[#1] I wish I could offer my opinion of this game on its own merits, because it does deserve to be evaluated of itself, instead of via comparison. Having said that, I've spent 7000 hours playing World of Warcraft, and about 1000 playing FFXIV, so... I can't help myself. FFXIV and World of Warcraft are both, first and foremost, treatises on war. But where WoW is about working endlessly to wage conflict, FFXIV is about working tirelessly to resolve conflict.
In WoW, it always felt like I was meandering from place to place simply supplying garrisons, or carrying out contracted killings, or clearing out areas for invasion and colonization. I was asked to pick sides. I would fight one big bad simply to reveal another. I gathered ore to make weapons. I took up enchanting to empower armor. I crafted wars.
In FFXIV, what sticks with me is the times I am asked to mediate disputes. To help refugees not solely through feeding them and locking them away, but providing them active roles in rebuilding their lives. To heal a nation whose citizens have been misled into centuries of unfounded war. I cook not merely to feed soldiers, but to help a restaurant combat a crooked food critic. I scavenge battlefields for relics not to fund war, but to fund reconstruction.
This is not to say that FFXIV doesn't engage in warcraft or even revel in military glory. But it earns the right to do so because it always, always makes sure to ask where does this conflict end, where does the healing begin, and it always tries to provide an answer. War in Warcraft feels obligatory and omnipresent, and yet is not treated with the gravity it deserves. When Warcraft countenances the existence of the displaced, of the downtrodden, of the innocent, it is not in a way that maps onto the real world. People die when they are killed, and that is that. When a war ends, that war ends, and some other war begins. The prior war only exists insofar as it can be used to justify further war.
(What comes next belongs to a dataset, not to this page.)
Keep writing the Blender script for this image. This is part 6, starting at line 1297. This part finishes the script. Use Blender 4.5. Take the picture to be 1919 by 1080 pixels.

I do not necessarily like FFXIV for its gameplay, though it does eventually have good gameplay. I do not necessarily like FFXIV for its main storyline, though its main storyline does eventually get very good. I like FFXIV because it feels like a living, breathing world, because its inhabitants desire and live lives outside of conflict. Even its antagonists are often driven to use force because they want to resolve a conflict, because they want healing or respite or order -- but this is presented as motivation, it is not presented as justification.
In FFXIV, I help a restaurant maintain its professional credibility. I help a journalist get a hot scoop about how a farmer seeking better crops is hampered by religious dogma. I help a geisha-in-training express herself through her attire and eventually learn why people value tradition. I help a woman restore heirlooms because people do not merely need food and shelter after apocalypse, they need memories upon which to build a new world. I attempt to bridge the gap between two peoples who were formerly at war by revealing a shared history, and I do not necessarily succeed right away -- that story proceeds to this day. I help a man convince a fishing community that we cannot merely deal in the short-term solution of providing a voluminous food supply, we need a well-rounded diet to prevent malnutrition.
FFXIV is packed to the fucking brim with stories about people who live despite conflict, not in service to conflict. These stories (generally, but not always) are thoughtfully written and lovingly localized. And as a player, you not only get to take part in seeing those stories, you can tell your own -- players hold costume competitions, seek work as interior designers, hell, you can busk in this game if you want to. I do not think it is perfect, and I do not always agree with its conclusions. But as a game that deals with war it shows its work in a way that most games refuse to, and I am still exploring it because I want to know more about its lives, its peoples, and its histories.